# YOUR TASK
All of the material should be reproduced exactly, with pictures left out.

# STORED DATA
▼

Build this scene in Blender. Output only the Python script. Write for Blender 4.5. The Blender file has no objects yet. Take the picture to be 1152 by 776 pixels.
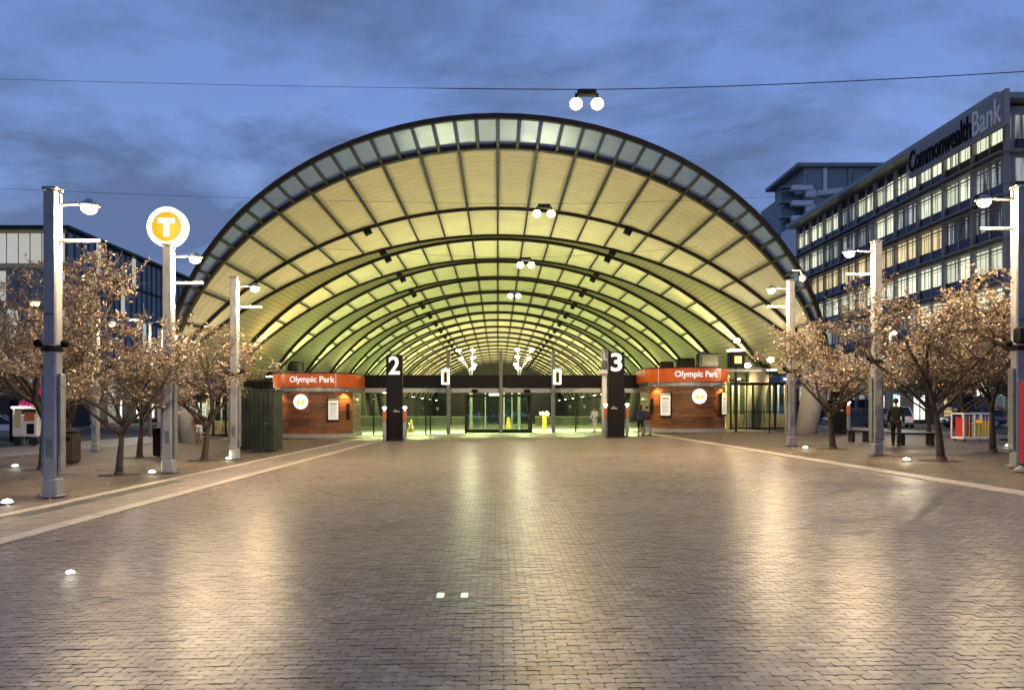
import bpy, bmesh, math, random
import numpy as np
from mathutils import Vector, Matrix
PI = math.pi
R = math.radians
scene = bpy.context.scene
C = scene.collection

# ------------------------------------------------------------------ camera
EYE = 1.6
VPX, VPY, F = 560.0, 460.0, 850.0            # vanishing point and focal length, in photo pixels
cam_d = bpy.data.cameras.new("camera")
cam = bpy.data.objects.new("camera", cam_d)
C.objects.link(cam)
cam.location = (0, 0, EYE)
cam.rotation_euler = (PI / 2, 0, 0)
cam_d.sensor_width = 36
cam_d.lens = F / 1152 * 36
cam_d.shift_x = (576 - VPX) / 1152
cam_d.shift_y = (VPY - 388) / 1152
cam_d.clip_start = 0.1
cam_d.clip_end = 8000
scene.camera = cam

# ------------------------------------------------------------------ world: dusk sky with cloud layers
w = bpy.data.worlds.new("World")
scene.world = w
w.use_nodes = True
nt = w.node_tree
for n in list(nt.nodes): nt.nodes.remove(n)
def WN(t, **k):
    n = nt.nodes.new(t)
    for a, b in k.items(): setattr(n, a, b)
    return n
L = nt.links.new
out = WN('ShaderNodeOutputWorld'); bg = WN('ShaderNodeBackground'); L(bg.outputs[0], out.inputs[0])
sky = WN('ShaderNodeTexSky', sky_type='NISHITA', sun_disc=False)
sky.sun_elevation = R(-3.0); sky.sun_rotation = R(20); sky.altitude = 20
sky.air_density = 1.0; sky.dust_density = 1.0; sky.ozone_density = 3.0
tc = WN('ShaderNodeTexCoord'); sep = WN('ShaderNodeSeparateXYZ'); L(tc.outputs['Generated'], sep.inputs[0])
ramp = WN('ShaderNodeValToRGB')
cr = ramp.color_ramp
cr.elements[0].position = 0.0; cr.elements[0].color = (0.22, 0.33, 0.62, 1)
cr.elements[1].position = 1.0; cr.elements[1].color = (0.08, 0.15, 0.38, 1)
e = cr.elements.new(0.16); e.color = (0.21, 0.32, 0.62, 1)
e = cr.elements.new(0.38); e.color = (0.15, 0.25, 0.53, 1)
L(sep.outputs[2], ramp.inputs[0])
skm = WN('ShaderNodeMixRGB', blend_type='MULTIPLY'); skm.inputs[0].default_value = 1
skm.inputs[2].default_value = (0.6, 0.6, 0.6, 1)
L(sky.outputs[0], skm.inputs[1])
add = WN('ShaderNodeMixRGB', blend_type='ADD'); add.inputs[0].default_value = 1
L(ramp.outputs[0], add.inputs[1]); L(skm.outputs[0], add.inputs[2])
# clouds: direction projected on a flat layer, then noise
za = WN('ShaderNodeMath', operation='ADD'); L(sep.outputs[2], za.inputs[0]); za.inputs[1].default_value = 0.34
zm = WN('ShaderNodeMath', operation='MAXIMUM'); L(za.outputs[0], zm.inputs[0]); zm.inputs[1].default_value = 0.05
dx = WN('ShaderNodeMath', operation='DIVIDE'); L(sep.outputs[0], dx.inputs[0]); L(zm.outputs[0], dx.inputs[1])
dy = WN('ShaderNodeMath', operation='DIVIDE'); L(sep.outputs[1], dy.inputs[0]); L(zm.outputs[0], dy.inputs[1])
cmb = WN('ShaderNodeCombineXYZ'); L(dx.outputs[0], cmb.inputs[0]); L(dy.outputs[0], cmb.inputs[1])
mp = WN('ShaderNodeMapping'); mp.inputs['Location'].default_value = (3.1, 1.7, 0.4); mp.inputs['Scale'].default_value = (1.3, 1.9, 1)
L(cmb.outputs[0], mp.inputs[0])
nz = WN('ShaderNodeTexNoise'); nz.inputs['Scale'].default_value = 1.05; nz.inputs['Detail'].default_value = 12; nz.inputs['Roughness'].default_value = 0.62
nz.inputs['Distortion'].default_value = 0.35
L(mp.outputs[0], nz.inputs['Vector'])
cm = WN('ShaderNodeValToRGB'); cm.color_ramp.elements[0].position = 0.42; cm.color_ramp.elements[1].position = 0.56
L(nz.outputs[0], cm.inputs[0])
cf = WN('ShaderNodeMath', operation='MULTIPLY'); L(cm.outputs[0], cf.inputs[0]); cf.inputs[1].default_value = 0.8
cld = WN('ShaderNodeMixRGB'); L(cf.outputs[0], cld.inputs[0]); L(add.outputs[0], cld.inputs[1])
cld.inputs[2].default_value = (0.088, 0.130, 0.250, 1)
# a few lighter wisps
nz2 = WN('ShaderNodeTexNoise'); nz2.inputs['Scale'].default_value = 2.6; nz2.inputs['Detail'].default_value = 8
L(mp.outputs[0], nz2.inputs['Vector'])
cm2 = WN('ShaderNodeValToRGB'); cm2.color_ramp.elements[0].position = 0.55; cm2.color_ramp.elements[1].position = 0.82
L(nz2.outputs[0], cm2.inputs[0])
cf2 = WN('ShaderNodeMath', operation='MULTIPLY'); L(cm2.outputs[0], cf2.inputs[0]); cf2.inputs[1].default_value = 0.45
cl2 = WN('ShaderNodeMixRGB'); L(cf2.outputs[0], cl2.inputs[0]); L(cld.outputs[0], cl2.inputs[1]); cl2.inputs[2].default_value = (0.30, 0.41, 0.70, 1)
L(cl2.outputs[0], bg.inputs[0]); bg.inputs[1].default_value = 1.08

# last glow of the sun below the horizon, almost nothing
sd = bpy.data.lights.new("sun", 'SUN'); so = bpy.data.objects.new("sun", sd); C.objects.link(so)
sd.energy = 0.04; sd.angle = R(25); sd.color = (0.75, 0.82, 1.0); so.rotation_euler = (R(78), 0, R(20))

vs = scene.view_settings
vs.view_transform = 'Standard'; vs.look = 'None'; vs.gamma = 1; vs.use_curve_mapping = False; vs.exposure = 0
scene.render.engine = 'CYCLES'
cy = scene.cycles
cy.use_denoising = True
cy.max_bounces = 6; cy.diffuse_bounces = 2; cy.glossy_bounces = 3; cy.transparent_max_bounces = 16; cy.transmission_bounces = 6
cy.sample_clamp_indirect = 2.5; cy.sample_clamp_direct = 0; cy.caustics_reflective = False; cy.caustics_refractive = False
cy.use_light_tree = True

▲

# RESULT FOR THIS EXERCISE
Build this scene in Blender. Output only the Python script. Write for Blender 4.5. The Blender file has no objects yet. Take the picture to be 1152 by 776 pixels.
import bpy, bmesh, math, random
import numpy as np
from mathutils import Vector, Matrix
PI = math.pi
R = math.radians
scene = bpy.context.scene
C = scene.collection

# ------------------------------------------------------------------ camera
EYE = 1.6
VPX, VPY, F = 560.0, 460.0, 850.0            # vanishing point and focal length, in photo pixels
cam_d = bpy.data.cameras.new("camera")
cam = bpy.data.objects.new("camera", cam_d)
C.objects.link(cam)
cam.location = (0, 0, EYE)
cam.rotation_euler = (PI / 2, 0, 0)
cam_d.sensor_width = 36
cam_d.lens = F / 1152 * 36
cam_d.shift_x = (576 - VPX) / 1152
cam_d.shift_y = (VPY - 388) / 1152
cam_d.clip_start = 0.1
cam_d.clip_end = 8000
scene.camera = cam

# ------------------------------------------------------------------ world: dusk sky with cloud layers
w = bpy.data.worlds.new("World")
scene.world = w
w.use_nodes = True
nt = w.node_tree
for n in list(nt.nodes): nt.nodes.remove(n)
def WN(t, **k):
    n = nt.nodes.new(t)
    for a, b in k.items(): setattr(n, a, b)
    return n
L = nt.links.new
out = WN('ShaderNodeOutputWorld'); bg = WN('ShaderNodeBackground'); L(bg.outputs[0], out.inputs[0])
sky = WN('ShaderNodeTexSky', sky_type='NISHITA', sun_disc=False)
sky.sun_elevation = R(-3.0); sky.sun_rotation = R(20); sky.altitude = 20
sky.air_density = 1.0; sky.dust_density = 1.0; sky.ozone_density = 3.0
tc = WN('ShaderNodeTexCoord'); sep = WN('ShaderNodeSeparateXYZ'); L(tc.outputs['Generated'], sep.inputs[0])
ramp = WN('ShaderNodeValToRGB')
cr = ramp.color_ramp
cr.elements[0].position = 0.0; cr.elements[0].color = (0.22, 0.33, 0.62, 1)
cr.elements[1].position = 1.0; cr.elements[1].color = (0.08, 0.15, 0.38, 1)
e = cr.elements.new(0.16); e.color = (0.21, 0.32, 0.62, 1)
e = cr.elements.new(0.38); e.color = (0.15, 0.25, 0.53, 1)
L(sep.outputs[2], ramp.inputs[0])
skm = WN('ShaderNodeMixRGB', blend_type='MULTIPLY'); skm.inputs[0].default_value = 1
skm.inputs[2].default_value = (0.6, 0.6, 0.6, 1)
L(sky.outputs[0], skm.inputs[1])
add = WN('ShaderNodeMixRGB', blend_type='ADD'); add.inputs[0].default_value = 1
L(ramp.outputs[0], add.inputs[1]); L(skm.outputs[0], add.inputs[2])
# clouds: direction projected on a flat layer, then noise
za = WN('ShaderNodeMath', operation='ADD'); L(sep.outputs[2], za.inputs[0]); za.inputs[1].default_value = 0.34
zm = WN('ShaderNodeMath', operation='MAXIMUM'); L(za.outputs[0], zm.inputs[0]); zm.inputs[1].default_value = 0.05
dx = WN('ShaderNodeMath', operation='DIVIDE'); L(sep.outputs[0], dx.inputs[0]); L(zm.outputs[0], dx.inputs[1])
dy = WN('ShaderNodeMath', operation='DIVIDE'); L(sep.outputs[1], dy.inputs[0]); L(zm.outputs[0], dy.inputs[1])
cmb = WN('ShaderNodeCombineXYZ'); L(dx.outputs[0], cmb.inputs[0]); L(dy.outputs[0], cmb.inputs[1])
mp = WN('ShaderNodeMapping'); mp.inputs['Location'].default_value = (3.1, 1.7, 0.4); mp.inputs['Scale'].default_value = (1.3, 1.9, 1)
L(cmb.outputs[0], mp.inputs[0])
nz = WN('ShaderNodeTexNoise'); nz.inputs['Scale'].default_value = 1.05; nz.inputs['Detail'].default_value = 12; nz.inputs['Roughness'].default_value = 0.62
nz.inputs['Distortion'].default_value = 0.35
L(mp.outputs[0], nz.inputs['Vector'])
cm = WN('ShaderNodeValToRGB'); cm.color_ramp.elements[0].position = 0.42; cm.color_ramp.elements[1].position = 0.56
L(nz.outputs[0], cm.inputs[0])
cf = WN('ShaderNodeMath', operation='MULTIPLY'); L(cm.outputs[0], cf.inputs[0]); cf.inputs[1].default_value = 0.8
cld = WN('ShaderNodeMixRGB'); L(cf.outputs[0], cld.inputs[0]); L(add.outputs[0], cld.inputs[1])
cld.inputs[2].default_value = (0.088, 0.130, 0.250, 1)
# a few lighter wisps
nz2 = WN('ShaderNodeTexNoise'); nz2.inputs['Scale'].default_value = 2.6; nz2.inputs['Detail'].default_value = 8
L(mp.outputs[0], nz2.inputs['Vector'])
cm2 = WN('ShaderNodeValToRGB'); cm2.color_ramp.elements[0].position = 0.55; cm2.color_ramp.elements[1].position = 0.82
L(nz2.outputs[0], cm2.inputs[0])
cf2 = WN('ShaderNodeMath', operation='MULTIPLY'); L(cm2.outputs[0], cf2.inputs[0]); cf2.inputs[1].default_value = 0.45
cl2 = WN('ShaderNodeMixRGB'); L(cf2.outputs[0], cl2.inputs[0]); L(cld.outputs[0], cl2.inputs[1]); cl2.inputs[2].default_value = (0.30, 0.41, 0.70, 1)
L(cl2.outputs[0], bg.inputs[0]); bg.inputs[1].default_value = 1.08

# last glow of the sun below the horizon, almost nothing
sd = bpy.data.lights.new("sun", 'SUN'); so = bpy.data.objects.new("sun", sd); C.objects.link(so)
sd.energy = 0.04; sd.angle = R(25); sd.color = (0.75, 0.82, 1.0); so.rotation_euler = (R(78), 0, R(20))

vs = scene.view_settings
vs.view_transform = 'Standard'; vs.look = 'None'; vs.gamma = 1; vs.use_curve_mapping = False; vs.exposure = 0
scene.render.engine = 'CYCLES'
cy = scene.cycles
cy.use_denoising = True
cy.max_bounces = 6; cy.diffuse_bounces = 2; cy.glossy_bounces = 3; cy.transparent_max_bounces = 16; cy.transmission_bounces = 6
cy.sample_clamp_indirect = 2.5; cy.sample_clamp_direct = 0; cy.caustics_reflective = False; cy.caustics_refractive = False
cy.use_light_tree = True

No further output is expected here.